I vividly remember the very first stacked cake I made.  It was my third daughter's first birthday.  I thought I could just make a three-tier topsy turby cake and stack them on top of each other.  I didn't use cake boards or support or anything.  Needless to say, it didn't turn out so great.  As you can see in this picture, I actually had to have my hand behind it to brace it for the photo or it would have fallen right over!

Super cute baby....not such a cute cake!  After almost seven years and over 100 cakes, I've learned a thing or two.  Support is vital!  So what you have to do is stick your straws in (you can also use wooden dowels) and then cut it.  Don't try to cut it level with the cake top because you won't have enough space to get your scissors close enough.  Instead, push the straw all the way to the bottom and then pull it up an inch or so.  Your frosting will leave a line on the straw and tell you where to cut.

Now you can push the straw back down so it is level with the top.

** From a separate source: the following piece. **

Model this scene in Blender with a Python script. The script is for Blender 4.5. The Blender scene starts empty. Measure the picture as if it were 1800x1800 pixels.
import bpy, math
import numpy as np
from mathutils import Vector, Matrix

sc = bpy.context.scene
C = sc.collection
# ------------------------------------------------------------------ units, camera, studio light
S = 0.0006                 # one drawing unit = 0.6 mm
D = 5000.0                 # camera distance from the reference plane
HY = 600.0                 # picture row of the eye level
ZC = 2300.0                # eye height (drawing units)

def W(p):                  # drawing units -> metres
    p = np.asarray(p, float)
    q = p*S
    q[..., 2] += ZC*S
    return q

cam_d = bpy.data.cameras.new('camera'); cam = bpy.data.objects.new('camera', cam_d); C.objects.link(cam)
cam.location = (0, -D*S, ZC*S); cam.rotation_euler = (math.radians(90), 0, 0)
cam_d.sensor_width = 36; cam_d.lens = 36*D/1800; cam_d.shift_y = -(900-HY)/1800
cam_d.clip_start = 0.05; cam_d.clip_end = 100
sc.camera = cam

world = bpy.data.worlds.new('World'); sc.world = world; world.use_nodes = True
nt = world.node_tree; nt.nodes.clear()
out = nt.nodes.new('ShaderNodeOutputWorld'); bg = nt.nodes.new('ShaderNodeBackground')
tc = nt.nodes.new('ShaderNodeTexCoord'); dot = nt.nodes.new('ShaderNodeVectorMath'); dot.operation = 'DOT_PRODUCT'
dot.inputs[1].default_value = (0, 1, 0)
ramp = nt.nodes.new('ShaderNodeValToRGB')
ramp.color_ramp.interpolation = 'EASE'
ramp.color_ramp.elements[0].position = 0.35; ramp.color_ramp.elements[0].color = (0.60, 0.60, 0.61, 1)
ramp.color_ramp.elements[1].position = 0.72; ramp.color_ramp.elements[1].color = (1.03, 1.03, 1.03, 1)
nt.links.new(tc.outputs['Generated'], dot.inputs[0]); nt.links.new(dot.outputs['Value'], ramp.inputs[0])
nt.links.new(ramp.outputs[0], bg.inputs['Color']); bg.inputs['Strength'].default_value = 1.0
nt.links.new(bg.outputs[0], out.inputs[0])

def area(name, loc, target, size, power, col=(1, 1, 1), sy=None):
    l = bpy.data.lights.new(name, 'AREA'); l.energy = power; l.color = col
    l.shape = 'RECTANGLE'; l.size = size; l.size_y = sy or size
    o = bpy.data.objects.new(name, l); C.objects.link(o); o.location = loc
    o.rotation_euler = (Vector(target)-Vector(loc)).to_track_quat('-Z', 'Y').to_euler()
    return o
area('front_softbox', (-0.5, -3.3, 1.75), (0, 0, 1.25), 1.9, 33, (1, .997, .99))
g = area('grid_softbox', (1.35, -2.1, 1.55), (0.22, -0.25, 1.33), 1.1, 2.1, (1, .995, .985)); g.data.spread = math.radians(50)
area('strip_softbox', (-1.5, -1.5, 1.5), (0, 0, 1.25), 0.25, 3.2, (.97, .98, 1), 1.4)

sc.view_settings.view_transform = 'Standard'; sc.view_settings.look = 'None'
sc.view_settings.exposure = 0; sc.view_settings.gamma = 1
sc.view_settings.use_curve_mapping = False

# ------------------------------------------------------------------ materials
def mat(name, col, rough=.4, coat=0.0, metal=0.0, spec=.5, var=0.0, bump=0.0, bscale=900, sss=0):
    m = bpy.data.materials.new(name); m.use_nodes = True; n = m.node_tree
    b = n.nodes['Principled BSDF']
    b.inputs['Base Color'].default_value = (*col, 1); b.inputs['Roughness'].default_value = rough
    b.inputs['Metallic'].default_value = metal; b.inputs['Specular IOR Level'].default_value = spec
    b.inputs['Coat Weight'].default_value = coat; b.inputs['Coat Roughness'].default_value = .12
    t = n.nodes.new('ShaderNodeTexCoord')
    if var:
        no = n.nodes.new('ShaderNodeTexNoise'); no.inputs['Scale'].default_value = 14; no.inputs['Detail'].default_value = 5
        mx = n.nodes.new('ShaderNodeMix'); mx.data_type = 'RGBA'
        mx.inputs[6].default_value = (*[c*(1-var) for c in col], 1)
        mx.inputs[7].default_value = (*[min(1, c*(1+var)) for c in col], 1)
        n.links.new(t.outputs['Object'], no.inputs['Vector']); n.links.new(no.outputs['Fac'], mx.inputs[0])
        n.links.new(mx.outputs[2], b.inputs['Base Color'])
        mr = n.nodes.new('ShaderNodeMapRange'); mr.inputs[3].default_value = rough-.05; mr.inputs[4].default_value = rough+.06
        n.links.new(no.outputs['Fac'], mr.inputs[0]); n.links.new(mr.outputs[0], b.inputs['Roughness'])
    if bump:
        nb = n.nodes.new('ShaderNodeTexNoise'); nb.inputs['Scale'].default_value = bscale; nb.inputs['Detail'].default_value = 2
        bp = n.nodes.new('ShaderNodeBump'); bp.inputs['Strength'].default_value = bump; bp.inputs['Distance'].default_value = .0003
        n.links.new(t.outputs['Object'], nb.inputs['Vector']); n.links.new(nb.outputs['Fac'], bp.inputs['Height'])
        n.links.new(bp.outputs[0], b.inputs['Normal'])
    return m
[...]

I slid the top tier (which is on a piece of cardboard) onto the bottom tier using an offset spatula.  I added the brims and ear flaps to the hat.

I added some black trim to the hat.  The rolled up stuff is wax paper and I just have it in there to help keep its shape while the fondant hardens.


What Sherlock Holmes cake is complete without Sherlock himself and his trusty Mr. Watson?  My oldest daughter is quite a talented sculptor and she and I worked on these guys earlier in the morning before school. I assembled Watson first.

I still haven't found the best way to do figures.  I've tried modeling chocolate, and really like it, but I didn't make any for this project.  For these guys I used the same fondant as I made for the cake and added Tylose powder to it.  I haven't perfected this technique, and these guys are still quite soft.  I think you have to plan ahead a little more than I do and give your figures a day or two to set up in order for them to be firm.  So I just helped them stick to the cake by putting a toothpick through each body.  I hid Watson's under his scarf.  Here you can see the toothpick sticking out of Sherlock's body:

And here he is with a head!  I covered his toothpick with a magnifying glass.

My final step was to hot glue some ribbon along the edge of the cake drum to give it a clean, finished look.
 
Voila!  A finished Sherlock Holmes cake.  Has it brought me out of cake retirement?  I'm not so sure.